Every record that follows should be printed verbatim.

__Items from a dataset__.

##########

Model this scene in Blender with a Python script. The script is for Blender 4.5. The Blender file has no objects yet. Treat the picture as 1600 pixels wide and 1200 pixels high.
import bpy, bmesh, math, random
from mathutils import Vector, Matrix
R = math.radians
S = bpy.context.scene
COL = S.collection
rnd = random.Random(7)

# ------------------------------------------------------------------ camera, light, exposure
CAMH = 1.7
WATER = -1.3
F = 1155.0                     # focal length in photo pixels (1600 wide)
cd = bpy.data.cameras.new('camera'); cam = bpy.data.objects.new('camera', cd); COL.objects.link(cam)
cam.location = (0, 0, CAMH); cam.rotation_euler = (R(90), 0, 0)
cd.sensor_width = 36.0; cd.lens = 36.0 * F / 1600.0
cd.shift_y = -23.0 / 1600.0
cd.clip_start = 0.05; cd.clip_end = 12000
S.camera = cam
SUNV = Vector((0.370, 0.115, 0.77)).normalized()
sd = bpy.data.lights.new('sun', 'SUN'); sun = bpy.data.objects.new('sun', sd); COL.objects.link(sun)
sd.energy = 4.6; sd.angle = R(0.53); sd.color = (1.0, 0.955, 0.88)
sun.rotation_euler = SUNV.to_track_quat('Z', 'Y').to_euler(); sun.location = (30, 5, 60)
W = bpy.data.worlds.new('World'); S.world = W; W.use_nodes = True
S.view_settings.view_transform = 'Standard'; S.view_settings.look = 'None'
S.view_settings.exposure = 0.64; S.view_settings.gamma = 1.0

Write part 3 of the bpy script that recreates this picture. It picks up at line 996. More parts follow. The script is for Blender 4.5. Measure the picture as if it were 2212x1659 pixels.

##########

__Answer in full__.
Model this scene in Blender with a Python script. The script is for Blender 4.5. The Blender file has no objects yet. Treat the picture as 1600 pixels wide and 1200 pixels high.
import bpy, bmesh, math, random
from mathutils import Vector, Matrix
R = math.radians
S = bpy.context.scene
COL = S.collection
rnd = random.Random(7)

# ------------------------------------------------------------------ camera, light, exposure
CAMH = 1.7
WATER = -1.3
F = 1155.0                     # focal length in photo pixels (1600 wide)
cd = bpy.data.cameras.new('camera'); cam = bpy.data.objects.new('camera', cd); COL.objects.link(cam)
cam.location = (0, 0, CAMH); cam.rotation_euler = (R(90), 0, 0)
cd.sensor_width = 36.0; cd.lens = 36.0 * F / 1600.0
cd.shift_y = -23.0 / 1600.0
cd.clip_start = 0.05; cd.clip_end = 12000
S.camera = cam
SUNV = Vector((0.370, 0.115, 0.77)).normalized()
sd = bpy.data.lights.new('sun', 'SUN'); sun = bpy.data.objects.new('sun', sd); COL.objects.link(sun)
sd.energy = 4.6; sd.angle = R(0.53); sd.color = (1.0, 0.955, 0.88)
sun.rotation_euler = SUNV.to_track_quat('Z', 'Y').to_euler(); sun.location = (30, 5, 60)
W = bpy.data.worlds.new('World'); S.world = W; W.use_nodes = True
S.view_settings.view_transform = 'Standard'; S.view_settings.look = 'None'
S.view_settings.exposure = 0.64; S.view_settings.gamma = 1.0

Write part 3 of the bpy script that recreates this picture. It picks up at line 996. More parts follow. The script is for Blender 4.5. Measure the picture as if it were 2212x1659 pixels.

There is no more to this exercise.